Question

In: Accounting

LIFO is not allowed under IFRS, but is allowed under GAAP. Why do you think LIFO...

LIFO is not allowed under IFRS, but is allowed under GAAP. Why do you think LIFO is not allowed under IFRS? Should it be disallowed under GAAP as well? Why or why not?

Solutions

Expert Solution

The main reason of prohibited LIFO UNDER IFRS IS THE

focus of IFRS shifted from the income statement to the balance sheet and, therefore, away from LIFO.

Under the last-in, first-out (LIFO) method of inventory valuation, the last inventory purchased is assumed to be the first sold. Ending inventory, therefore, is assumed to be made of purchases from earlier periods. Of the inventory valuation methods, LIFO most closely follows the matching principle (i.e., matching current costs with current revenues very well), but may result in unrealistic ending inventory valuation in times of changing costs.

During periods of rising prices (inflation), ending inventory is assumed to consist of earlier purchases at lower prices, which may undervalue ending inventory. During periods of falling prices (deflation), ending inventory is assumed to consist of earlier purchases at higher prices, which may overvalue ending inventory. In general, inventory valuation under LIFO might be too old to be relevant for the users of financial statements.

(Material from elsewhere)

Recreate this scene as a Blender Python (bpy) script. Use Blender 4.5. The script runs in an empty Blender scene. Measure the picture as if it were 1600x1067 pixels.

Because LIFO most closely follows the matching principle of revenues and expenses, it can be said to focus more upon the income statement. FIFO, on the other hand, provides a more up-to-date ending inventory figure for the balance sheet because its ending inventory is assumed to be the most recent purchased.

Therefore, LIFO is prohibited under IFRS because the focus of IFRS shifted away from the income statement to the balance sheet and, therefore, away from LIFO.

Another reason are

IFRS prohibits LIFO due to potential distortions it may have on a company's profitability and financial statements. For example, LIFO can understate a company's earnings for the purposes of keeping taxable income low. It can also result in inventory valuations that are outdated and obsolete. Finally, in a LIFO liquidation, unscrupulous managers may be tempted to artificially inflate earnings by selling off inventory with low carrying costs.

Why GAAP ALLOW LIFO

Uniquely, GAAP standards originated when the SEC spurred the private sector to set standards for themselves. Clearly, companies had a stake in minimizing taxes, and some may even operate their inventories as LIFO. This explains why the business practice is allowed under GAAP.